Given instruction. Extract only the lines running from the top of the entries to the line that holds "cam_d.clip_end = 300". Include that line and omit the pictures.

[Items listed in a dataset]
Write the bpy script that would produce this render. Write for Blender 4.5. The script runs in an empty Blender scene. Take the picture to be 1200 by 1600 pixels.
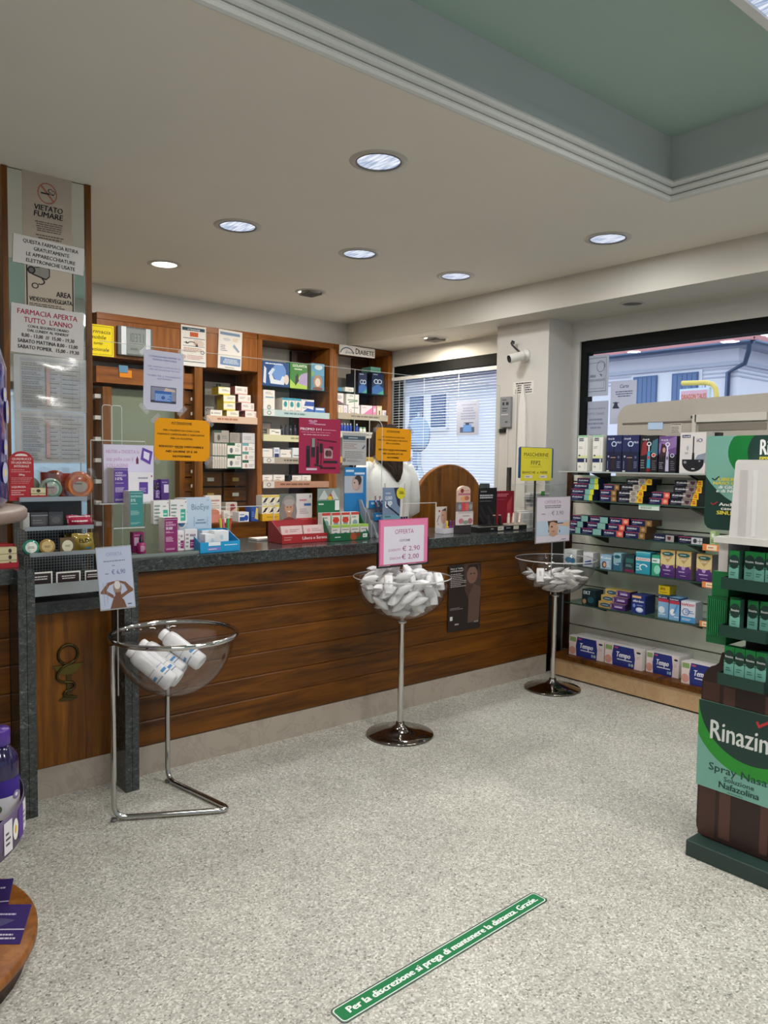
import bpy, bmesh, math, random
from mathutils import Vector, Matrix
random.seed(7)
SC = bpy.context.scene
COL = SC.collection
PI = math.pi

# ------------------------------------------------------------------ camera
cam_d = bpy.data.cameras.new('camera')
cam = bpy.data.objects.new('camera', cam_d)
COL.objects.link(cam)
SC.camera = cam
_yaw, _pitch, _roll = math.radians(50.37), math.radians(3.6), math.radians(0.81)
fw = Vector((math.cos(_yaw) * math.cos(_pitch), math.sin(_yaw) * math.cos(_pitch), -math.sin(_pitch)))
r0 = Vector((math.sin(_yaw), -math.cos(_yaw), 0))
u0 = r0.cross(fw)
rt = r0 * math.cos(_roll) + u0 * math.sin(_roll)
up = rt.cross(fw)
cam.matrix_world = Matrix(((rt.x, up.x, -fw.x, 0), (rt.y, up.y, -fw.y, 0), (rt.z, up.z, -fw.z, 1.5), (0, 0, 0, 1)))
cam_d.sensor_fit = 'VERTICAL'
cam_d.sensor_height = 24.0
cam_d.lens = 24.0 * 1202.0 / 1600.0
cam_d.clip_start = 0.05
cam_d.clip_end = 300

# ------------------------------------------------------------------ world, lights, exposure
W = bpy.data.worlds.new('overcast_sky')
SC.world = W
W.use_nodes = True
bg = W.node_tree.nodes['Background']
bg.inputs['Color'].default_value = (0.80, 0.90, 1.0, 1)
bg.inputs['Strength'].default_value = 1.9
SC.view_settings.view_transform = 'Standard'
SC.view_settings.look = 'None'
SC.view_settings.exposure = 0.0
SC.view_settings.gamma = 1.0
SC.view_settings.use_curve_mapping = False
SC.cycles.max_bounces = 10
SC.cycles.transparent_max_bounces = 24
SC.cycles.sample_clamp_indirect = 6.0

def area(name, loc, size, power, color, rot=(0, 0, 0), sy=None, spread=None):
    d = bpy.data.lights.new(name, 'AREA')
    d.energy = power
    d.color = color
    d.shape = 'RECTANGLE' if sy else 'DISK'
    d.size = size
    if sy: d.size_y = sy
    if spread: d.spread = spread
    o = bpy.data.objects.new(name, d)
    o.location = loc
    o.rotation_euler = rot
    COL.objects.link(o)
    return o

LAMP_POWER = 7.5
COFFER_POWER = 28.0
# fluorescent tubes of the coffer luminaires (each lamp hangs just under its own luminaire panel)
COFFER_LAMPS = [(2.66, 0.94), (2.62, -0.75), (0.6, 1.02), (0.6, -0.75)]
for (lx, ly) in COFFER_LAMPS:
    area('luminaire_light', (lx, ly, 2.955), 0.56, COFFER_POWER, (1.0, 0.96, 0.90), sy=0.56)
# portal at the shop front opening behind the camera (guides the sky light, adds none)
_p = area('shop_front_portal', (1.3, -2.86, 1.35), 6.4, 1.0, (1, 1, 1), rot=(math.radians(90), 0, 0), sy=2.2)
_p.data.cycles.is_portal = True
for yy, sy in ((1.0, 5.2), (5.0, 1.55)):
    _p = area('window_portal', (4.95, yy, 1.36), sy, 1.0, (1, 1, 1), rot=(math.radians(90), 0, math.radians(90)), sy=2.15)
    _p.data.cycles.is_portal = True

# ------------------------------------------------------------------ helpers
def lin(c):
    if isinstance(c, str):
        c = c.lstrip('#')
        if len(c) == 3: c = ''.join(q * 2 for q in c)
        c = tuple(int(c[i:i + 2], 16) / 255 for i in (0, 2, 4))
    return tuple((v / 12.92 if v <= 0.04045 else ((v + 0.055) / 1.055) ** 2.4) for v in c[:3]) + (1.0,)

_lc = {}
def L(c):
    if c not in _lc: _lc[c] = lin(c)
    return _lc[c]

class MB:
    """collects coloured faces; build() links them as one mesh object"""
    def __init__(s):
        s.v, s.f, s.c, s.s = [], [], [], []
    def face(s, pts, c, smooth=False):
        n = len(s.v)
        s.v.extend([tuple(p) for p in pts])
        s.f.append(tuple(range(n, n + len(pts))))
        s.c.append(L(c)); s.s.append(smooth)
        return s
    def mesh(s, vs, fs, c, smooth=False):
        n = len(s.v)
        s.v.extend([tuple(p) for p in vs])
        for f in fs:
            s.f.append(tuple(i + n for i in f)); s.c.append(L(c)); s.s.append(smooth)
        return s
    def box(s, x0, x1, y0, y1, z0, z1, c, front=None, side=None, top=None):
        V = [(x0, y0, z0), (x1, y0, z0), (x1, y1, z0), (x0, y1, z0), (x0, y0, z1), (x1, y0, z1), (x1, y1, z1), (x0, y1, z1)]
        n = len(s.v)
        s.v.extend(V)
        F = [((0, 1, 5, 4), front), ((1, 2, 6, 5), side), ((2, 3, 7, 6), None), ((3, 0, 4, 7), side), ((4, 5, 6, 7), top), ((3, 2, 1, 0), None)]
        for f, cc in F:
            s.f.append(tuple(i + n for i in f)); s.c.append(L(cc or c)); s.s.append(False)
        return s
    def lathe(s, prof, c, o=(0, 0, 0), n=24, smooth=True, axis='z'):
        vs, fs = [], []
        for (r, z) in prof:
            for k in range(n):
                a = 2 * PI * k / n
                p = (r * math.cos(a), r * math.sin(a), z)
                if axis == 'y': p = (p[0], p[2], p[1])
                if axis == 'x': p = (p[2], p[0], p[1])
                vs.append((p[0] + o[0], p[1] + o[1], p[2] + o[2]))
        for i in range(len(prof) - 1):
            for k in range(n):
                a, b = i * n + k, i * n + (k + 1) % n
                fs.append((a, b, b + n, a + n) if axis != 'y' else (a, a + n, b + n, b))
        return s.mesh(vs, fs, c, smooth)
    def cyl(s, p0, p1, r0, c, r1=None, n=12, caps=True, smooth=True):
        p0, p1 = Vector(p0), Vector(p1)
        r1 = r0 if r1 is None else r1
        d = (p1 - p0).normalized()
        a = d.orthogonal().normalized(); b = d.cross(a)
        vs = []
        for p, r in ((p0, r0), (p1, r1)):
            for k in range(n):
                t = 2 * PI * k / n
                vs.append(p + a * r * math.cos(t) + b * r * math.sin(t))
        s.mesh(vs, [(k, (k + 1) % n, n + (k + 1) % n, n + k) for k in range(n)], c, smooth)
        if caps:
            s.mesh(vs, [tuple(range(n - 1, -1, -1)), tuple(range(n, 2 * n))], c)
        return s
    def tube(s, pts, r, c, n=10, closed=False, caps=True):
        pts = [Vector(p) for p in pts]
        m = len(pts)
        vs = []
        ref = None
        for i, p in enumerate(pts):
            if closed: t = pts[(i + 1) % m] - pts[i - 1]
            else: t = pts[min(i + 1, m - 1)] - pts[max(i - 1, 0)]
            t.normalize()
            if ref is None: ref = t.orthogonal().normalized()
            ref = (ref - t * ref.dot(t)).normalized()
            b = t.cross(ref)
            for k in range(n):
                a = 2 * PI * k / n
                vs.append(p + ref * r * math.cos(a) + b * r * math.sin(a))
        fs = []
        for i in range(m if closed else m - 1):
            j = (i + 1) % m
            for k in range(n):
                q = (k + 1) % n
                fs.append((i * n + k, i * n + q, j * n + q, j * n + k))
        s.mesh(vs, fs, c, True)
        if caps and not closed:
            s.mesh(vs, [tuple(range(n - 1, -1, -1)), tuple(range((m - 1) * n, m * n))], c)
        return s
    def prism(s, pts, o, U, V, N, c, cf=None):
        """outline pts in (u, v) at o, extruded along N; front cap (colour cf) faces away from N"""
        o, U, V, N = Vector(o), Vector(U), Vector(V), Vector(N)
        n = len(pts)
        vs = [o + U * a + V * b for a, b in pts] + [o + U * a + V * b + N for a, b in pts]
        s.mesh(vs, [tuple(range(n))], cf or c)
        s.mesh(vs, [tuple(range(2 * n - 1, n - 1, -1))], c)
        s.mesh(vs, [((k + 1) % n, k, n + k, n + (k + 1) % n) for k in range(n)], c)
        return s
    def prints(s, o, U, V, items, eps=0.00012, start=0.0004):
        """flat print: items (polys in 0..1 of the panel) laid on the panel o + u*U + v*V, facing U x V"""
        o, U, V = Vector(o), Vector(U), Vector(V)
        N = U.cross(V).normalized()
        d = start
        for polys, c in items:
            for j, (vs, fs) in enumerate(polys):
                dj = d + 4e-5 * (j % 2)
                s.mesh([o + U * a + V * b + N * dj for a, b in vs], fs, c)
            d += eps
        return s
    def me(s, name, mat, bevel=0, seg=1):
        m = bpy.data.meshes.new(name)
        m.from_pydata(s.v, [], s.f)
        at = m.attributes.new('col', 'FLOAT_COLOR', 'FACE')
        at.data.foreach_set('color', [x for c in s.c for x in c])
        m.polygons.foreach_set('use_smooth', s.s)
        if bevel:
            bm = bmesh.new(); bm.from_mesh(m)
            bmesh.ops.remove_doubles(bm, verts=bm.verts, dist=1e-5)
            bmesh.ops.bevel(bm, geom=[e for e in bm.edges if len(e.link_faces) == 2 and e.calc_face_angle(0) > 0.5], offset=bevel, segments=seg, affect='EDGES', profile=0.6)
            bm.to_mesh(m); bm.free()
        m.materials.append(mat)
        m.update()
        return m
    def build(s, name, mat, parent=None, loc=None, bevel=0, seg=1):
        o = bpy.data.objects.new(name, s.me(name, mat, bevel, seg))
        COL.objects.link(o)
        if parent is not None: o.parent = parent
        if loc: o.location = loc
        return o

# flat print elements, all in 0..1 of the panel they are printed on
def R(a, b, c, d, col): return ([([(a, b), (c, b), (c, d), (a, d)], [(0, 1, 2, 3)])], col)
def PG(pts, col): return ([(pts, [tuple(range(len(pts)))])], col)
def E(cx, cy, rx, ry, col, n=20, a0=0, a1=2 * PI):
    full = abs(a1 - a0 - 2 * PI) < 1e-6
    return ([([(cx + rx * math.cos(a0 + (a1 - a0) * k / (n if full else n - 1)), cy + ry * math.sin(a0 + (a1 - a0) * k / (n if full else n - 1))) for k in range(n)], [tuple(range(n))])], col)
def RING(cx, cy, rx, ry, w, col, n=24, a0=0, a1=2 * PI):
    vs = []
    for k in range(n + 1):
        a = a0 + (a1 - a0) * k / n
        vs += [(cx + rx * math.cos(a), cy + ry * math.sin(a)), (cx + (rx * (1 - w)) * math.cos(a), cy + (ry * (1 - w)) * math.sin(a))]
    return ([(vs, [(2 * k, 2 * k + 2, 2 * k + 3, 2 * k + 1) for k in range(n)])], col)
def LN(a, b, c, d, w, col, asp=1.0):
    dx, dy = (c - a), (d - b) / asp
    l = math.hypot(dx, dy) or 1
    nx, ny = -dy / l * w / 2, dx / l * w / 2 * asp
    return ([([(a - nx, b - ny), (c - nx, d - ny), (c + nx, d + ny), (a + nx, b + ny)], [(0, 1, 2, 3)])], col)
_rl = random.Random(3)
def LINES(a, b, c, d, n, col, ctr=False, th=0.45):
    """n lines of print too small to read in the photograph"""
    out = []
    h = (d - b) / n
    for k in range(n):
        v = d - (k + 0.75) * h
        w = (c - a) * _rl.uniform(0.62, 1.0)
        x = a + ((c - a) - w) / 2 if ctr else a
        end = x + w
        while x < end:
            q = min(end, x + (c - a) * _rl.uniform(0.05, 0.16))
            out.append(([(x, v), (q, v), (q, v + h * th), (x, v + h * th)], [(0, 1, 2, 3)]))
            x = q + (c - a) * 0.02
    return (out, col)
_tc = {}
_td = None
def _text(st, fat=0.0):
    global _td
    if (st, fat) in _tc: return _tc[st, fat]
    if _td is None:
        _td = bpy.data.objects.new('text_source', bpy.data.curves.new('text_source', 'FONT'))
        _td.data.resolution_u = 2
        COL.objects.link(_td)
    _td.data.body = st
    _td.data.offset = fat
    bpy.context.view_layer.update()
    ev = _td.evaluated_get(bpy.context.evaluated_depsgraph_get())
    m = ev.to_mesh()
    vs = [(v.co.x, v.co.y) for v in m.vertices]
    fs = [tuple(p.vertices) for p in m.polygons]
    ev.to_mesh_clear()
    _tc[st, fat] = (vs, fs)
    return vs, fs
def T(st, a, c, v, h, col, bold=0.0, slant=0.0):
    """lettering between u = a and u = c, baseline v, capital height h (fractions of the panel)"""
    vs, fs = _text(st)
    x0 = min(p[0] for p in vs); x1 = max(p[0] for p in vs)
    k = (c - a) / max(x1 - x0, 1e-6)
    q = h / 0.70
    pts = [(a + (p[0] - x0) * k + slant * p[1] * h, v + p[1] * q) for p in vs]
    polys = [(pts, fs)]
    if bold: polys.append(([(p[0] + min(bold, h * .12), p[1] + h * .03) for p in pts], fs))
    return (polys, col)

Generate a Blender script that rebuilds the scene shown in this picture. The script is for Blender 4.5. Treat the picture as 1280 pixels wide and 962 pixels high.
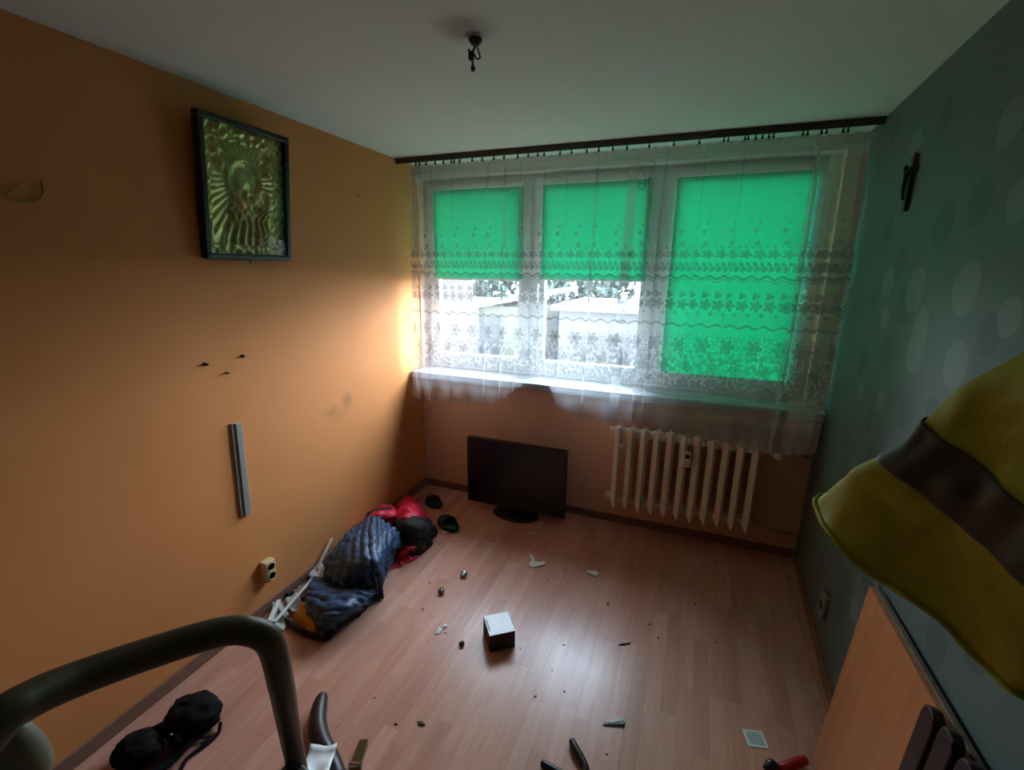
import bpy, bmesh, math, random
import numpy as np
from mathutils import Vector, Matrix, noise

for o in list(bpy.data.objects):
    bpy.data.objects.remove(o)
SC = bpy.context.scene
COL = SC.collection
random.seed(7)
PI = math.pi

# ------------------------------------------------------------------ camera
D, W, SL, SR, H = 3.3055, 2.7437, 0.0119, -0.0442, 2.5     # room: window wall at y=D, slightly skewed side walls
def xl(y): return SL * (D - y)
def xr(y): return W + SR * (D - y)
yaw, pit, rol = -0.3702, -0.2467, 0.0117
fw = Vector((math.sin(yaw) * math.cos(pit), math.cos(yaw) * math.cos(pit), math.sin(pit)))
r0 = Vector((math.cos(yaw), -math.sin(yaw), 0)); u0 = r0.cross(fw)
rt = r0 * math.cos(rol) + u0 * math.sin(rol); up = -r0 * math.sin(rol) + u0 * math.cos(rol)
cam = bpy.data.cameras.new('camera'); camo = bpy.data.objects.new('camera', cam); COL.objects.link(camo)
camo.matrix_world = Matrix(((rt.x, up.x, -fw.x, 1.9808), (rt.y, up.y, -fw.y, 0.195), (rt.z, up.z, -fw.z, 1.7873), (0, 0, 0, 1)))
cam.sensor_width = 36; cam.lens = 576.73 / 1280 * 36; cam.clip_start = 0.02; cam.clip_end = 300
SC.camera = camo

# ------------------------------------------------------------------ sky, portal, exposure
SC.view_settings.view_transform = 'Standard'; SC.view_settings.look = 'None'
SC.view_settings.gamma = 1.0; SC.view_settings.use_curve_mapping = False
SC.view_settings.exposure = 0.0
SC.cycles.transparent_max_bounces = 32
SC.cycles.max_bounces = 14; SC.cycles.diffuse_bounces = 8
SC.cycles.sample_clamp_indirect = 5.0
SKY = 54.0
wd = bpy.data.worlds.new('sky'); SC.world = wd; wd.use_nodes = True
nt = wd.node_tree; nt.nodes.clear()
tc = nt.nodes.new('ShaderNodeTexCoord'); sp = nt.nodes.new('ShaderNodeSeparateXYZ'); cr = nt.nodes.new('ShaderNodeValToRGB')
bg = nt.nodes.new('ShaderNodeBackground'); ow = nt.nodes.new('ShaderNodeOutputWorld')
nt.links.new(tc.outputs['Generated'], sp.inputs[0]); nt.links.new(sp.outputs['Z'], cr.inputs[0])
cr.color_ramp.elements[0].position = 0.0; cr.color_ramp.elements[0].color = (0.84, 0.92, 1.0, 1)
cr.color_ramp.elements[1].position = 0.8; cr.color_ramp.elements[1].color = (0.62, 0.79, 1.0, 1)
nt.links.new(cr.outputs[0], bg.inputs[0]); bg.inputs[1].default_value = SKY; nt.links.new(bg.outputs[0], ow.inputs[0])
pl = bpy.data.lights.new('window_portal', 'AREA'); pl.shape = 'RECTANGLE'; pl.size = 2.6; pl.size_y = 1.45
pl.cycles.is_portal = True
plo = bpy.data.objects.new('window_portal', pl); COL.objects.link(plo)
plo.location = (1.34, 3.60, 1.72); plo.rotation_euler = (PI / 2, 0, PI)      # faces -y, into the room
plo.rotation_euler = Vector((0, -1, 0)).to_track_quat('-Z', 'Y').to_euler()

# ------------------------------------------------------------------ helpers
def lin(h):
    h = h.lstrip('#'); out = []
    for i in (0, 2, 4):
        c = int(h[i:i + 2], 16) / 255
        out.append(c / 12.92 if c <= 0.04045 else ((c + 0.055) / 1.055) ** 2.4)
    return (*out, 1)

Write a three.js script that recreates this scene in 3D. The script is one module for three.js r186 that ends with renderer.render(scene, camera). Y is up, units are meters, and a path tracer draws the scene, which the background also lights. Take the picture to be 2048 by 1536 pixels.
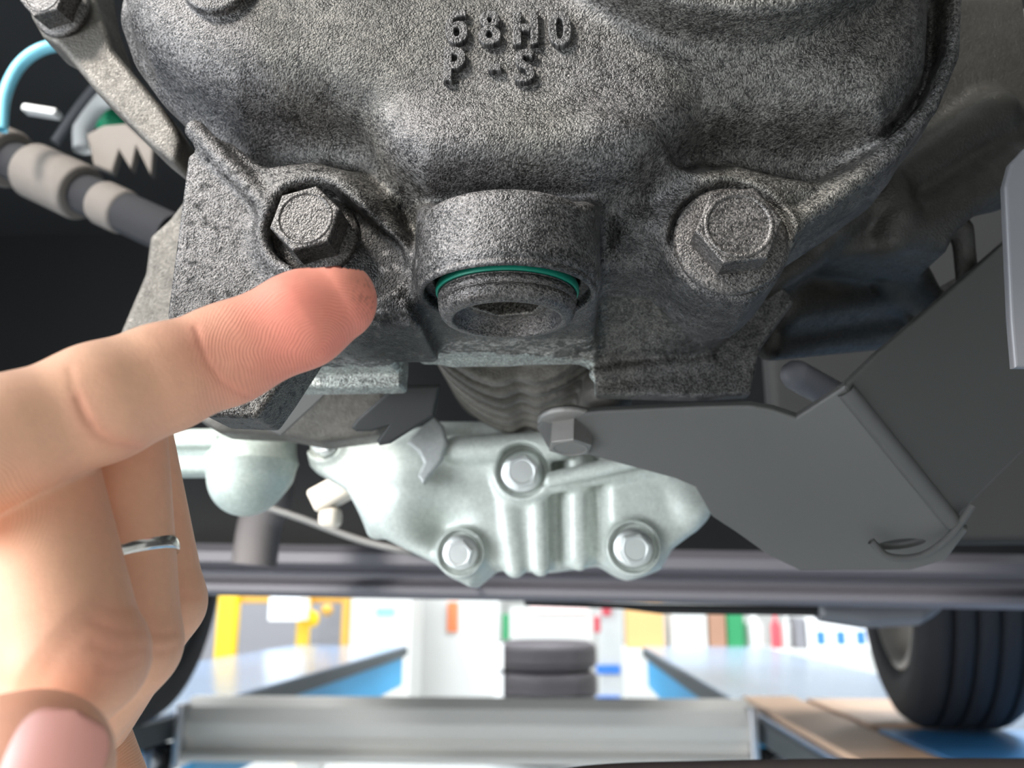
import * as THREE from 'three';
import { RectAreaLightUniformsLib } from 'three/addons/lights/RectAreaLightUniformsLib.js';
import { RoundedBoxGeometry } from 'three/addons/geometries/RoundedBoxGeometry.js';
import { mergeGeometries } from 'three/addons/utils/BufferGeometryUtils.js';
import { FontLoader } from 'three/addons/loaders/FontLoader.js';
import { TextGeometry } from 'three/addons/geometries/TextGeometry.js';

// ---------- camera ----------
const F = 1725, EYE = 0.9;                       // focal length in pixels of the 2048 x 1536 frame; eye height
const scene = new THREE.Scene();
const camera = new THREE.PerspectiveCamera(THREE.MathUtils.radToDeg(2 * Math.atan(768 / F)), 2048 / 1536, 0.01, 60);
camera.rotation.order = 'YXZ';
camera.rotation.set(THREE.MathUtils.degToRad(14.06), THREE.MathUtils.degToRad(3.41), 0);
camera.position.set(0, EYE, 0);
camera.focus = 0.187;
camera.userData.fStop = 17;
camera.updateMatrixWorld(true);
const renderer = new THREE.WebGLRenderer({ antialias: true });
renderer.toneMapping = THREE.LinearToneMapping;
renderer.toneMappingExposure = 2.3;
renderer.shadowMap.enabled = true;
RectAreaLightUniformsLib.init();
// ---------- daylight through the open garage front, lamps ----------
scene.background = new THREE.Color(0.86, 0.93, 1.0);
scene.backgroundIntensity = 2.2;
const areaLight = (name, [x, y, z], [tx, ty, tz], w, h, power, color = 0xffffff) => {
  const l = new THREE.RectAreaLight(color, power, w, h);
  l.name = name; l.position.set(x, y, z); l.lookAt(tx, ty, tz); scene.add(l); return l;
};
areaLight('work_lamp', [-0.8, 1.95, 0.6], [0.0, 0.98, -0.18], 0.24, 0.2, 115, 0xfffaf4);
const PANEL = [-1.55, 0.72, 0.75];                // added light panel out of view, standing in for doorway daylight on the hand
areaLight('added_light_panel', [PANEL[0] + 0.03, PANEL[1], PANEL[2] - 0.012], [-0.09, 0.9, -0.12], 0.9, 0.7, 6, 0xeef5ff);
const CEILING_LAMPS = [[-2.4, 1.0], [-2.2, -2.4], [2.2, -2.4], [-2.2, -5], [2.2, -5], [0, -5]];
for (const [x, z] of CEILING_LAMPS) areaLight('ceiling_lamp', [x, 3.28, z], [x, 0, z], 0.5, 1.4, 20, 0xf6fbff);
const HI = true;
const PLAT = EYE - 0.223;                          // height of the lift platforms
// ---------- helpers ----------
const V3 = (x, y, z) => new THREE.Vector3(x, y, z);
const clamp = (x, a, b) => Math.min(b, Math.max(a, x));
const sstep = (a, b, x) => { const t = clamp((x - a) / (b - a), 0, 1); return t * t * (3 - 2 * t); };
const ray = (px, py) => V3((px - 1024) / F, -(py - 768) / F, -1).applyQuaternion(camera.quaternion);
// the place in the world seen at a pixel, Z metres ahead along the car
const at = (px, py, z) => { const d = ray(px, py); return camera.position.clone().addScaledVector(d, z / -d.z); };
const mm = (px, py, z) => { const d = ray(px, py); return [d.x / -d.z * z, d.y / -d.z * z]; };   // millimetres, beside and above the eye
const smin = (a, b, k) => { const h = Math.max(k - Math.abs(a - b), 0) / k; return Math.min(a, b) - h * h * k * 0.25; };
const smax = (a, b, k) => -smin(-a, -b, k);
const box = (x, y, z, cx, cy, cz, hx, hy, hz, r = 0) => {
  const qx = Math.abs(x - cx) - hx + r, qy = Math.abs(y - cy) - hy + r, qz = Math.abs(z - cz) - hz + r;
  return Math.hypot(Math.max(qx, 0), Math.max(qy, 0), Math.max(qz, 0)) + Math.min(Math.max(qx, qy, qz), 0) - r;
};
const cap = (x, y, z, a, b) => {           // tapered capsule, a and b are [x, y, z, radius]
  const bx = b[0] - a[0], by = b[1] - a[1], bz = b[2] - a[2], px = x - a[0], py = y - a[1], pz = z - a[2];
  const t = clamp((px * bx + py * by + pz * bz) / (bx * bx + by * by + bz * bz), 0, 1);
  return Math.hypot(px - bx * t, py - by * t, pz - bz * t) - (a[3] + (b[3] - a[3]) * t);
};
const cylZ = (x, y, z, cx, cy, r, z0, z1, e = 1) => smax(Math.hypot(x - cx, y - cy) - r, Math.max(z0 - z, z - z1), e);
const cylY = (x, y, z, cx, cz, r, y0, y1, e = 1) => smax(Math.hypot(x - cx, z - cz) - r, Math.max(y0 - y, y - y1), e);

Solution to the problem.
Write the bpy script that would produce this render. Write for Blender 4.5. The script runs in an empty Blender scene. Take the picture to be 1200 by 1600 pixels.
import bpy, bmesh, math, random
from mathutils import Vector, Matrix
random.seed(7)
SC = bpy.context.scene
COL = SC.collection
PI = math.pi

# ------------------------------------------------------------------ camera
cam_d = bpy.data.cameras.new('camera')
cam = bpy.data.objects.new('camera', cam_d)
COL.objects.link(cam)
SC.camera = cam
_yaw, _pitch, _roll = math.radians(50.37), math.radians(3.6), math.radians(0.81)
fw = Vector((math.cos(_yaw) * math.cos(_pitch), math.sin(_yaw) * math.cos(_pitch), -math.sin(_pitch)))
r0 = Vector((math.sin(_yaw), -math.cos(_yaw), 0))
u0 = r0.cross(fw)
rt = r0 * math.cos(_roll) + u0 * math.sin(_roll)
up = rt.cross(fw)
cam.matrix_world = Matrix(((rt.x, up.x, -fw.x, 0), (rt.y, up.y, -fw.y, 0), (rt.z, up.z, -fw.z, 1.5), (0, 0, 0, 1)))
cam_d.sensor_fit = 'VERTICAL'
cam_d.sensor_height = 24.0
cam_d.lens = 24.0 * 1202.0 / 1600.0
cam_d.clip_start = 0.05
cam_d.clip_end = 300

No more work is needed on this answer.